Suppose you are in an elevator that is moving upward with a constant velocity. A scale inside the elevator shows your weight to be 600 N.
(a) Does the scale register a value that is greater than, less than, or equal to 600 N during the time when the elevator slows down as it comes to a stop?
(b) What is the reading when the elevator is stopped?
(c) How does the value registered on the scale compare to 600 N during the time when the elevator picks up speed again on its way back down? Give your reasoning

Answer 1

Answer:

a) Less than 600 N

b) 600 N

c) Less than 600 N

Explanation:

The value registered by the scale, measures the normal force on the object placed on the scale.

The person on the scale, is acted by two external forces, gravity (which we call weight, and always go downward) and the normal force, an upward force in this case.

The difference between both forces, according Newton’s 2nd law, must be equal to the product of the mass of the object, times the acceleration.

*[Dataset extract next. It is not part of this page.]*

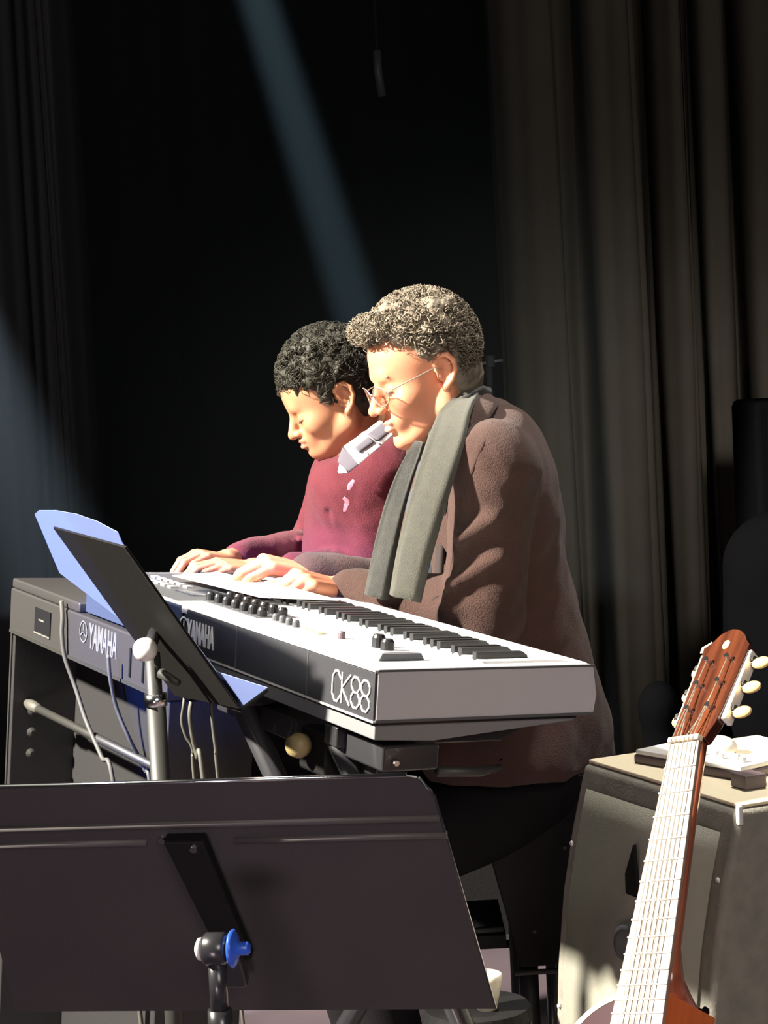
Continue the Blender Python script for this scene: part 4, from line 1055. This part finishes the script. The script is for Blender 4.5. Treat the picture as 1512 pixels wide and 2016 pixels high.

If the elevator moves upward to a constant speed, and then slows down, this means that there exists a net force on the person, producing a acceleration directed downwards on him.

If we take the direction of the acceleration (downward) to be positive, this means that the difference between gravity force and normal force must be positive.

As mg = 600 N (equal to normal force when no net force is present), the normal force in this case must be less than 600 N.

b) If the elevator is stopped, the effect is the same like it were moving at constant speed, so in this case the normal force remains the same: 600 N

c) Assuming that it starts from rest, if it accelerates going downward, and if we take as positive the downward direction, in order to satisfy Newton’s 2nd Law, normal force must be less than 600N so the difference between gravity and normal force remain positive.